Oaths and Truth-Telling in Hippolytus

Euripides’s Hippolytus is a play about oaths and truth-telling. It was first performed in 428 BC and won first prize in the Dionysia, though, apparently, Euripides was compelled to pen a second, less crude, version of the play. This is the play that has been brought down to us.

Hippolytus is the son of King Theseus of ancient Athens. His life is the result of an evil act by Theseus – a rape of Hippolyta, the Amazon.

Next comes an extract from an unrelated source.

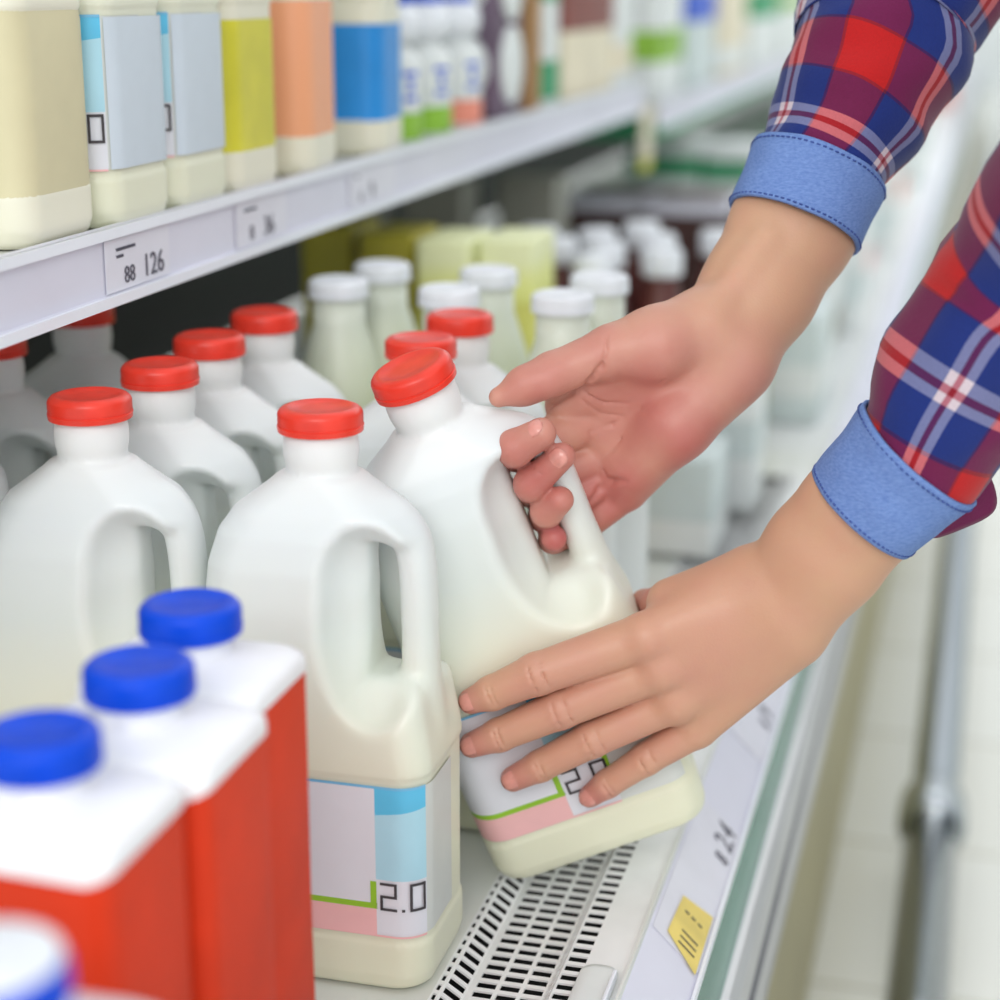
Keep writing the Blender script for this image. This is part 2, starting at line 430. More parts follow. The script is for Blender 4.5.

1920px-German_school_Hippolytus,_Phaedra_and_Theseus
Hippolytus, Theseus, and Phaedra painting from the 18th century

The play opens with a jealous Aphrodite. She claims that Hippolytus has sworn chastity and, instead, honors Artemis, the goddess of the hunt. Therefore, Aphrodite has inspired a most insipid emotion in Phaedra, King Theseus’s wife and stepmother of Hippolytus – she has fallen in love with Hippolytus. Phaedra confides her love to her horrified nurse who devises a plan – she informs Hippolytus and swears him to an oath of secrecy. However, Hippolytus, a breaker of oaths, becomes enraged and threatens to tell Theseus upon his return. Upon realization, Phaedra commits suicide by hanging herself.

When King Theseus discovers his dead wife’s body, he finds a note on her body claiming that Hippolytus has raped her. In a fury, he banishes his son. Now, Hippolytus does not break his oath of secrecy to the nurse and instead leaves town only to be nearly swallowed by a giant bull from the ocean commanded by Poseidon. Nearing death, Artemis appears before Theseus and explains the whole of the truth. Theseus and Hippolytus reconnect and forgive one another at the close of the play as Hippolytus dies.

As with all great tragedy, we see the fruitlessness of human emotions and schemes as no one, save for the audience (and the gods) have perfect information about the course of events. The truth is concealed in the play, as the unfolding of events is largely due to Aphrodite’s vindictive nature. Every tragic response and reaction is met with an equally unfortunate series of events. Unlike in Aeschylus, in Euripides’s world, there is very little redemptive qualities in the characters, though after the death of Phaedra, Hippolytus becomes a much more sympathetic hero, rather than a scornful illegitimate child.


For this reading I used the David Grene translation.